One young Mozambican man, whose name The Globe is keeping confidential because he fears retribution, described how he became an election observer for AFRIC without realizing its true identity. He joined the organization because he was jobless and was attracted by the possibility of travelling abroad. He thought AFRIC was an independent organization.

After a while, he realized that there were always Russian men in the backrooms of AFRIC’s observer operations in every country. He often heard Mr. Matemulane praising Russia in emotional terms.

But he didn’t realize the full extent of its Russian connections until late October, when he saw that Mr. Matemulane had been invited to a Kremlin-organized Russia-Africa summit in the Russian city of Sochi, along with dozens of African presidents and prime ministers.

He said he felt misled by AFRIC. The organization posed as a pro-Africa group, but it was actually pro-Russian, he said.

Since 2018, AFRIC has sent observers to elections in Zimbabwe, Madagascar, the Democratic Republic of the Congo, South Africa and Mozambique, often praising elections that Western observers had criticized.

Mr. Matemulane was featured on a panel at the Sochi summit and reportedly signed a “co-operation agreement” with a pro-Kremlin propaganda leader, Alexander Malkevich, who has been subjected to U.S. Treasury sanctions for his alleged role in interfering in elections.

Although there are only about two million regular users of Facebook in Mozambique, a country of 30 million people, those on Facebook include journalists, activists and others who can shape public opinion.

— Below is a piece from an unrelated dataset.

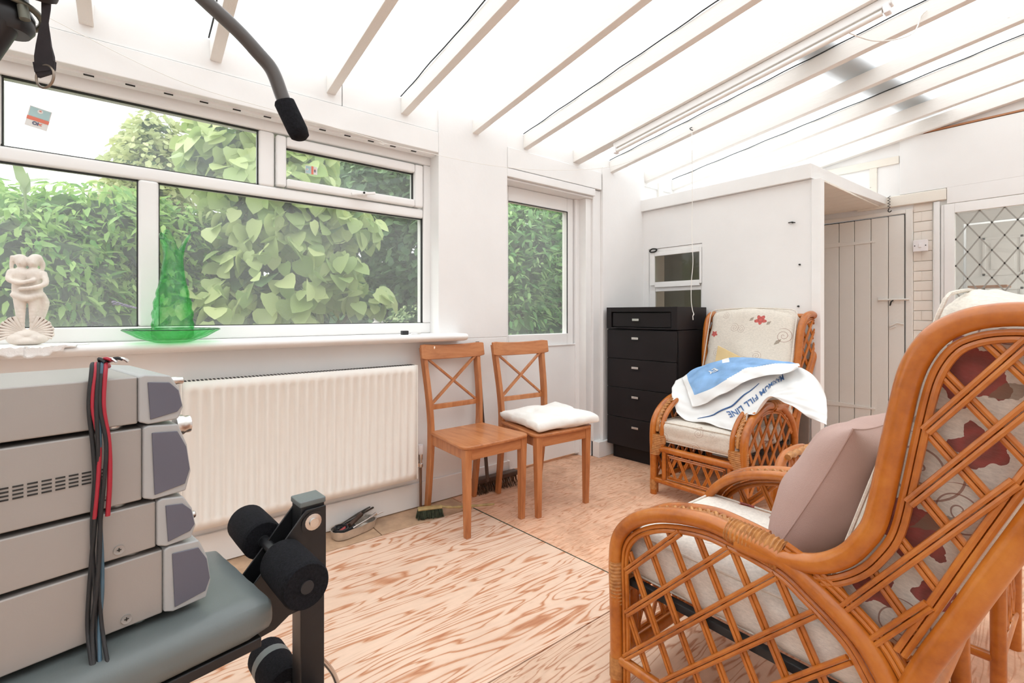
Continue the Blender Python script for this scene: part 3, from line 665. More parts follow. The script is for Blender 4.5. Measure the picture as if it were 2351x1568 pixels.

The fake Russian pages may have helped create expectations of a landslide victory by the ruling party, making it easier for the party to inflate its vote total, as many analysts suspect it did.

“It created a narrative that Frelimo would win the election,” said Valy Bayano, a Mozambican human-rights activist.

“If there’s a foreign player with high technology and a history of manipulating elections, it becomes very troublesome for our democracy,” he said.

“You realize how fragile our country and our democracy can be.”